E siccome tutto ritorna, ecco che ora, in questo momento di crisi, da più parti si sta guardando alla capra come soluzione alternativa alla crisi. Anche questa volta il ragionamento non fa una grinza: se il latte di vacca è in crisi, occorre puntare su un latte diverso. Pensiero accettabile, se non fosse per le motivazioni che si vanno adducendo: il latte di capra ha un’immagine positiva, il latte è più digeribile, ha meno caseina, è più vicino al latte di donna. Anche in questi giorni d’estate, su un settimanale importante, un famoso dietologo discettava su questa ormai consolidata immagine del latte molto digeribile perché i globuli di grasso sono più piccoli. E perché mai un globulo di grasso più piccolo dovrebbe essere più digeribile? La digeribilità indica la quota di quel cibo o di quella molecola che viene assorbita, mentre la restante parte va nelle feci. Per il grasso, questa quota non cambia in relazione alla sua grandezza, anzi se per caso mai dovesse cambiare, sono proprio le particelle più piccole che, ammassandosi, creano un bolo difficilmente più digeribile. E, ammesso che fosse così, ma che caratteristica è? Un latte è buono solo se più digeribile? Se riusciamo ad assimilare la maggior parte di quello che ingeriamo? E la qualità del grasso non conta? E quella del latte nella sua globalità?
Una grande azienda mi ha contattato per avere un giudizio su un blu di capra che voleva mettere in produzione. Al telefono ho detto che non avevo bisogno di degustare il formaggio ma che almeno in prima battuta mi bastava conoscere l’alimentazione degli animali. Mi è stato risposto che si preferiva puntare sull’immagine positiva del latte di capra. Insomma perché non sfruttare la moda invece di entrare nello specifico della qualità e dei fattori che la determinano? Nella mia lunga carriera di ricercatore mi sono sempre occupato di capre e della qualità del suo latte. E’ stato proprio studiando il sistema di produzione e l’alimentazione che ho capito che la qualità non dipende dalla specie o dalla razza ma dal sistema di alimentazione, da quello che mangiano gli animali, dalle singole erbe, sempre diverse cui l’animale ha accesso.
Quindi, vorrei dire a tutti quelli che decidono di affrontare una nuova avventura in questo settore, che non è la capra o una razza particolare che li può inserire, d’emblée, nella fascia di mercato di chi ama “la puzza sotto il naso”, dei formaggi di classe, ma un latte prodotto con animali che mangiano una grande varietà di erba e un latte trasformato a crudo e senza fermenti. E possibilmente con un formaggio stagionato in locali naturali, lentamente.

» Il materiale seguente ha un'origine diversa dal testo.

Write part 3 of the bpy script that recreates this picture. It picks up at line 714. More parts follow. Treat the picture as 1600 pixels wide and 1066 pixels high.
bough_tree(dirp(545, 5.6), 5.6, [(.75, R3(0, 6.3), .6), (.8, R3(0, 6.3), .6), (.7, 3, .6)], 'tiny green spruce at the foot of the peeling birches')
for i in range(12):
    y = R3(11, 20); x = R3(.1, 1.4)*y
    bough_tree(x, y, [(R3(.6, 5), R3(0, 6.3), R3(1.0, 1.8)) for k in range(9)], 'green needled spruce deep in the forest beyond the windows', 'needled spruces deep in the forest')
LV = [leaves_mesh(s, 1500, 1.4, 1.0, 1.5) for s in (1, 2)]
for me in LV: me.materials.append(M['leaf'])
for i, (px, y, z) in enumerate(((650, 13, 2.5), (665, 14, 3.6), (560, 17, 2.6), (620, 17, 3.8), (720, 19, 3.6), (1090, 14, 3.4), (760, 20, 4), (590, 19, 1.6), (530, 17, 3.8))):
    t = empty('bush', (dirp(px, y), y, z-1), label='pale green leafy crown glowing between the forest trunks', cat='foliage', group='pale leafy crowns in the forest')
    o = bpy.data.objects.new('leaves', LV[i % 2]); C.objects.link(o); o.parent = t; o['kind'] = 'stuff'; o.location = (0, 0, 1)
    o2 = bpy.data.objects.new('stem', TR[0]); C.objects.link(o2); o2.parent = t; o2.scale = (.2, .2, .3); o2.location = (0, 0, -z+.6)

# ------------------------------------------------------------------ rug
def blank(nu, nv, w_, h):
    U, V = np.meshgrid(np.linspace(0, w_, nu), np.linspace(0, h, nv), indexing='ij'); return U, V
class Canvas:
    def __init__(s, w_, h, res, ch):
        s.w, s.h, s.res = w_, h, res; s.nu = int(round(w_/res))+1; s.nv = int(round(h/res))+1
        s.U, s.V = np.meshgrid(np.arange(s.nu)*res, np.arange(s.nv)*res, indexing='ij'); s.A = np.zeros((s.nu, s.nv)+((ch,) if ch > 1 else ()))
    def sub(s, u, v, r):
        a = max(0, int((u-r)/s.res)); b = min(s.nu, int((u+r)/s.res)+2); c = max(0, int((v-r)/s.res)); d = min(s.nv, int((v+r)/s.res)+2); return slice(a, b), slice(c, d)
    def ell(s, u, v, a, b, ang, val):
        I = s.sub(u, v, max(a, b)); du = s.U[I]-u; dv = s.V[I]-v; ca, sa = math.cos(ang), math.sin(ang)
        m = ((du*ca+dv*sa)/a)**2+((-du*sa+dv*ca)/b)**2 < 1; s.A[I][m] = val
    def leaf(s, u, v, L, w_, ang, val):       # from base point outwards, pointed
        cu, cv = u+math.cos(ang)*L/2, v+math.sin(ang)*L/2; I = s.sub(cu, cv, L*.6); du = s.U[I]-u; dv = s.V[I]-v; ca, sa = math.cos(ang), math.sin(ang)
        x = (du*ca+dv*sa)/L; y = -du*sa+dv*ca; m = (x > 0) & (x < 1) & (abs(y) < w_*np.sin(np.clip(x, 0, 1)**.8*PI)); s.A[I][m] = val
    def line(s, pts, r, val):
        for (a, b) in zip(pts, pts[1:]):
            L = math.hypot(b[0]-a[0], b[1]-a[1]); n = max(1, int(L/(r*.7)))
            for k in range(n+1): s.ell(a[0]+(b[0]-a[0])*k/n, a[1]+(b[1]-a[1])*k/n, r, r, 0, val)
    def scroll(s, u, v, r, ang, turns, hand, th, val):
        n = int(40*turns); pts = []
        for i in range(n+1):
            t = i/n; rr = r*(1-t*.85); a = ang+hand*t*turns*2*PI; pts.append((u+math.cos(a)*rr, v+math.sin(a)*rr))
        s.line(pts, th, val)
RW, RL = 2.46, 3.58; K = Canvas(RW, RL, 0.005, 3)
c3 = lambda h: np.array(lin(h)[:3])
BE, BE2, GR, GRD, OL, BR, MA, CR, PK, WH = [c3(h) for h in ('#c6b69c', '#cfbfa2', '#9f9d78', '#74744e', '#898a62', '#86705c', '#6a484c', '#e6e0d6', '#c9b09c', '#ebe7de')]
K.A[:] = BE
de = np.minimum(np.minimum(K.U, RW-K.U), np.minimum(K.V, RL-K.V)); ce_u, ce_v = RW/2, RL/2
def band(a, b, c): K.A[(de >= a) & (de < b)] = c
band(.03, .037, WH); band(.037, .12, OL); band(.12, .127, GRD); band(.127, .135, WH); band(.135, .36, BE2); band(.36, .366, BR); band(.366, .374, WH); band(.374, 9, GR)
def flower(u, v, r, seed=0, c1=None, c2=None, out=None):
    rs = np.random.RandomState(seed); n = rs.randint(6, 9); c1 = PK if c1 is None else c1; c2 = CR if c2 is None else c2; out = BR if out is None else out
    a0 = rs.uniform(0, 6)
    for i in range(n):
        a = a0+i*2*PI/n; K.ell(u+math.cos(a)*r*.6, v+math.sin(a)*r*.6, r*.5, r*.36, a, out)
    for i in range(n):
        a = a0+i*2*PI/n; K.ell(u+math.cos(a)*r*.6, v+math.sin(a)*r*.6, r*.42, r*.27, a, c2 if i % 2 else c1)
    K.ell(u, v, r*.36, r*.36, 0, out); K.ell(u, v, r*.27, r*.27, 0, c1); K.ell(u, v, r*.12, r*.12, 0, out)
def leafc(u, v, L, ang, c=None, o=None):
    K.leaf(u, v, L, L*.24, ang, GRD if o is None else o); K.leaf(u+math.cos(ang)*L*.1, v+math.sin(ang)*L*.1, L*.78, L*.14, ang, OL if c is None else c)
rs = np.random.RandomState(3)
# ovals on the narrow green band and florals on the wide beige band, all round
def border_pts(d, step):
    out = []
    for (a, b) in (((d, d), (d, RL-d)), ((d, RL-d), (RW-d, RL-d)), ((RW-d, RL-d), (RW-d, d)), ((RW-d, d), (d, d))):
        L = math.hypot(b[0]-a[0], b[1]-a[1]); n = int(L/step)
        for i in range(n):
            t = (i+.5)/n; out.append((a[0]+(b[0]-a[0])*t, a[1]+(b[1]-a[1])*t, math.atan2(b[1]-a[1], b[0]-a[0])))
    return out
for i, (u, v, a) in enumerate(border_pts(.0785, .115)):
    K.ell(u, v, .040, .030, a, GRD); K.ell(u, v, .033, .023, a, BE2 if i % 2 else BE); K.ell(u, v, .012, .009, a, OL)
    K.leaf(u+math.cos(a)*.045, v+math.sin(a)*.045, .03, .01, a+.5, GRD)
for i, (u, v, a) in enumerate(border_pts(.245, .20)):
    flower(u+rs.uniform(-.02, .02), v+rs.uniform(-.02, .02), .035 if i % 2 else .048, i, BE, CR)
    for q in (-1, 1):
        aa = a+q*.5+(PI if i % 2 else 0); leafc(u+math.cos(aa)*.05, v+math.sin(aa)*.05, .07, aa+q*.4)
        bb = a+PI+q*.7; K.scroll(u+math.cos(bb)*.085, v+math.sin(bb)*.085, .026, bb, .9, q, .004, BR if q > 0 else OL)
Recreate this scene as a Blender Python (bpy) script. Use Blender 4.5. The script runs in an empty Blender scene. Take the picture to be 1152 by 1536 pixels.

Per secoli il capro espiatorio è stato il simbolo di una colpa addossata simbolicamente e non solo a un soggetto esterno, estraneo all’ambiente. Forse la capra si sta riprendendo la sua rivincita: quella società chiede aiuto alla capra per le sue debolezze culturali e colturali. Insomma non più il capro espiatorio, ma il “caprone espiatorio”, tutti quegli avventori dell’ultima ora che si sacrificano sull’altare della modernità.